The phrase sva-svātantrya-upakalpita-bhinna-jñeya-kārya-pratiṣṭhāpadatve is the key. Buddhi is named at the point where consciousness, by its own freedom, takes on the role of a ground for differentiated objects and outcomes. So differentiation is still not alien to consciousness. It is a functional state of the same Śakti. Buddhi, in this reading, is consciousness-power under the condition of articulated distinction.
That matters because it prevents a simplistic contrast between “pure consciousness above” and “buddhi below.” For Abhinava, buddhi is lower only in the sense of being a more articulated and division-dependent phase. It is not outside the one Śakti.

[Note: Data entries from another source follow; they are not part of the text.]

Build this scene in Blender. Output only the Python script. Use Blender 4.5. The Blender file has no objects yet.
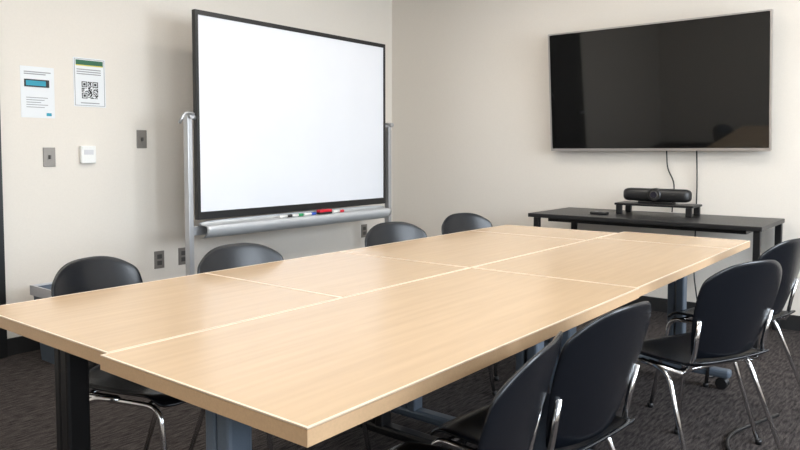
import bpy, bmesh, math
from mathutils import Vector, Matrix
S = bpy.context.scene
C = S.collection
try:
    S.view_settings.view_transform = 'Standard'
    S.view_settings.look = 'None'
except Exception as e:
    print(e)

# ------------------------------------------------------------- materials
def mat(name, col, rough=0.5, metal=0.0, coat=0.0, spec=0.5, emit=None, estr=0.0, noise=None, bump=0.0, nscale=200, stretch=(1,1,1)):
    m = bpy.data.materials.new(name); m.use_nodes = True
    nt = m.node_tree; b = nt.nodes['Principled BSDF']
    b.inputs['Base Color'].default_value = (*col, 1)
    b.inputs['Roughness'].default_value = rough
    b.inputs['Metallic'].default_value = metal
    b.inputs['Coat Weight'].default_value = coat
    b.inputs['Specular IOR Level'].default_value = spec
    if emit:
        b.inputs['Emission Color'].default_value = (*emit, 1)
        b.inputs['Emission Strength'].default_value = estr
    tc = nt.nodes.new('ShaderNodeTexCoord')
    mp = nt.nodes.new('ShaderNodeMapping'); mp.inputs['Scale'].default_value = stretch
    n = nt.nodes.new('ShaderNodeTexNoise'); n.inputs['Scale'].default_value = nscale; n.inputs['Detail'].default_value = 4
    nt.links.new(tc.outputs['Object'], mp.inputs[0]); nt.links.new(mp.outputs[0], n.inputs['Vector'])
    if noise is None: noise = 0.04
    r = nt.nodes.new('ShaderNodeValToRGB')
    r.color_ramp.elements[0].position = 0.3; r.color_ramp.elements[1].position = 0.7
    r.color_ramp.elements[0].color = (*[c*(1-noise) for c in col], 1)
    r.color_ramp.elements[1].color = (*[min(1, c*(1+noise)) for c in col], 1)
    nt.links.new(n.outputs['Fac'], r.inputs[0]); nt.links.new(r.outputs[0], b.inputs['Base Color'])
    if bump:
        bp = nt.nodes.new('ShaderNodeBump'); bp.inputs['Strength'].default_value = bump; bp.inputs['Distance'].default_value = 0.002
        nt.links.new(n.outputs['Fac'], bp.inputs['Height']); nt.links.new(bp.outputs[0], b.inputs['Normal'])
    return m

M_wall = mat('wall_paint', (0.745,0.695,0.63), 0.6, noise=0.015, bump=0.15, nscale=120, spec=0.3)
M_ceil = mat('ceiling_paint', (0.78,0.77,0.74), 0.8)
M_maple = mat('maple_laminate', (0.57,0.415,0.268), 0.22, noise=0.05, nscale=5, stretch=(0.6,9,9))
M_edge = mat('maple_edge_band', (0.76,0.62,0.47), 0.35, noise=0.03)
M_edged = mat('maple_edge_side', (0.50,0.33,0.19), 0.4, noise=0.05)
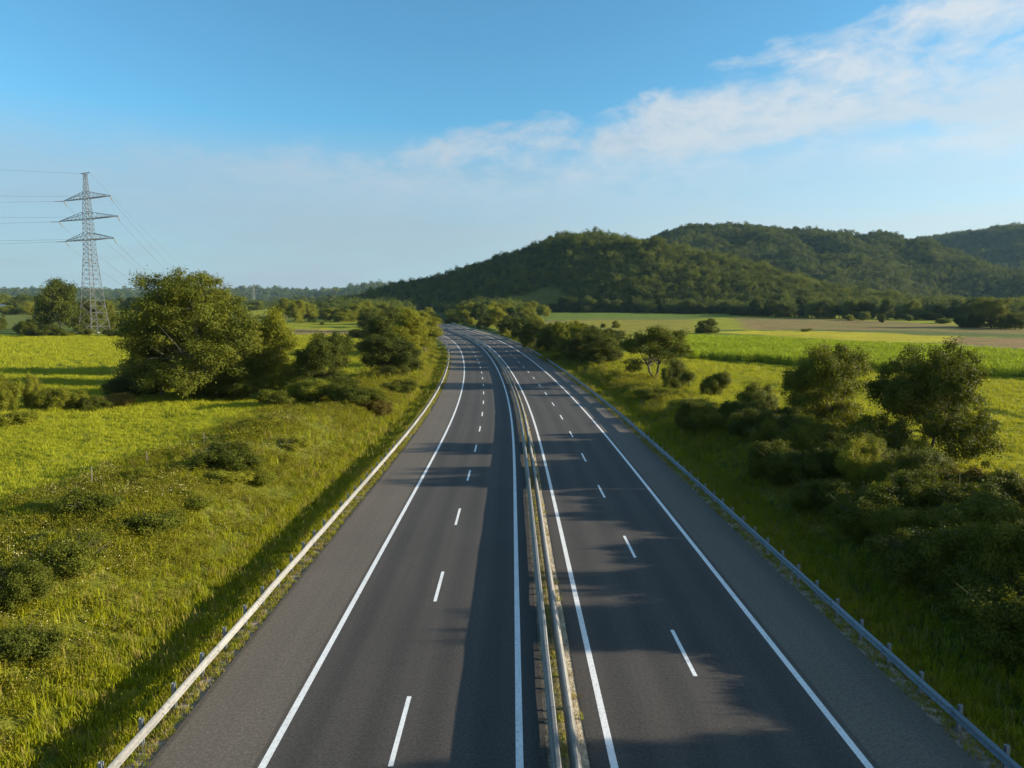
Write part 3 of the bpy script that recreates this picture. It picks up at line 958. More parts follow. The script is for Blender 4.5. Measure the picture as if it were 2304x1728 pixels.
# the wood's front edge at the foot of the hill: trees one can tell apart
EDGE = np.array([(38, 652), (112, 596), (176, 560), (186, 524), (226, 468), (262, 440), (330, 430)], float)
seg = np.concatenate([[0], np.cumsum(np.linalg.norm(np.diff(EDGE, axis=0), axis=1))])
for i, q in enumerate(np.arange(4, seg[-1], 8.0)):
    x = np.interp(q, seg, EDGE[:, 0]) + random.uniform(-5, 6); y = np.interp(q, seg, EDGE[:, 1]) + random.uniform(0, 16)
    plant('mid', x, y, random.uniform(6, 17), random.uniform(11, 17), 'leafy tree in the front edge of the hill wood, behind the far fields', 'trees along the hill wood edge')
for x, y, h, w, lab in ((-63, 133, 15.5, 14, 'tree hidden behind the big round tree whose long shade reaches across the left field'),
                        (-59, 114, 14.5, 12, 'tree tucked behind the left half of the big round tree')):
    plant('mid', x, y, h, w, lab)
for i in range(12):
    y = 16 + i * 2.8 + random.uniform(-1, 1); x = -random.uniform(17.5, 26.5)
    plant('scrub', x, y, random.uniform(.6, 1.0), random.uniform(1.8, 3.6), 'pale leafy weed clump growing on the left bank', 'leafy clumps on the left bank')
# a dark belt beyond the straw meadow, at the foot of the hill's shadow side
for i in range(22):
    x = -118 + i * 6.6 + random.uniform(-3, 3); y = 452 + random.uniform(-10, 26) + 2.2 * abs(i - 8)
    plant('mid', x, y, random.uniform(8, 13), random.uniform(10, 14), 'dark tree in the belt under the shaded hillside, beyond the straw meadow', 'dark belt under the shaded hillside')
for i in range(16):
    x = -560 + i * 18 + random.uniform(-8, 8); y = 745 + random.uniform(-30, 60)
    plant('mid', x, y, random.uniform(12, 19), random.uniform(16, 24), 'dark tree of the treeline behind the pylon meadow', 'treeline behind the pylon meadow')
for i in range(14):
    x = 246 + i * 6.5 + random.uniform(-2, 2); y = 345 + random.uniform(-6, 10) - i * 2.2
    plant('mid', x, y, random.uniform(5, 8), random.uniform(8, 11), 'grey green tree behind the brown field by the big rounded tree', 'trees behind the brown field')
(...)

That is why this second interpretation of mahān belongs here. The Goddess is great not only because her “share” is the unsupported Śiva and because she contains the entire tattva-unfoldment, but also because the differentiated principle itself — even buddhi — is still one of her modes.
So the point is sharp: Pārameśvarī is the compact mass of consciousness-power; when that same power becomes the basis of differentiated knowables and effects through its own freedom, it is called buddhi. In this way Abhinava folds even the lower articulated principle back into the greatness of the Goddess.